You are encouraged to begin the estate planning process early on in your adult life in Greensburg. Yet it is important to remember that estate planning is just that: a process. Much may change throughout your life (including the people that you wish to benefit from your estate), which is why it is important to revisit your estate planning instruments regularly to see if they need to be updated. 

One event that should prompt you updated your will is a divorce. You might fear the prospect of you dying and leaving behind a will that leaves a bulk of your assets to your now ex-spouse. Many might say that it exactly what will happen if you do not update your will immediately following your divorce. Yet according to Section 6111.1 of Pennsylvania’s Consolidated Statutes, any conveyance of property made in an estate planning instrument that benefits your ex-spouse became invalid the moment your divorce was finalized. In the eyes of the law, it is as if they preceded you in death. 

Of course, this does not take away the need to update your will following your divorce.
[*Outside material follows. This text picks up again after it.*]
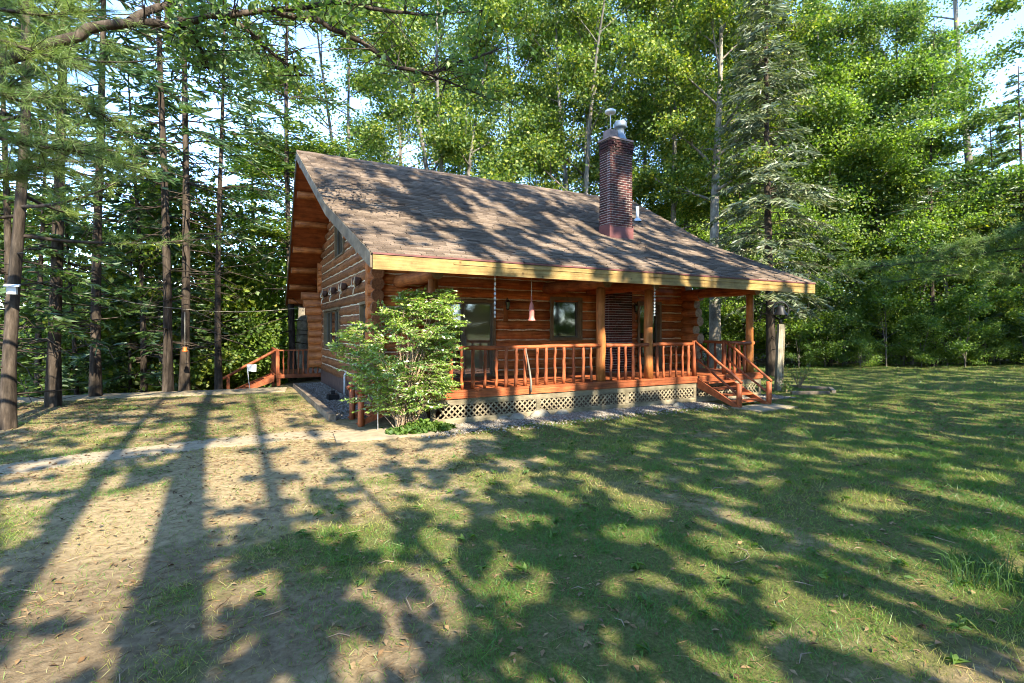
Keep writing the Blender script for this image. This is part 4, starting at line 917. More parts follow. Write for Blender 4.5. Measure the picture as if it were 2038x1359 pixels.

Your divorce does not also automatically mean that you should completely exclude your ex-spouse from any aspect of your estate. Ultimately it may be in the best interest of you both of they remain included to a certain degree. Say that you have young children that you name as your primary beneficiaries after your divorce. If you die before they reach the age of majority, who will help to manage the assets they stand to inherit. For this reason, it may be beneficial to name your ex-spouse as a trustee over your kids’ funds so that they can manage those assets until the kids are old enough to do so on their own.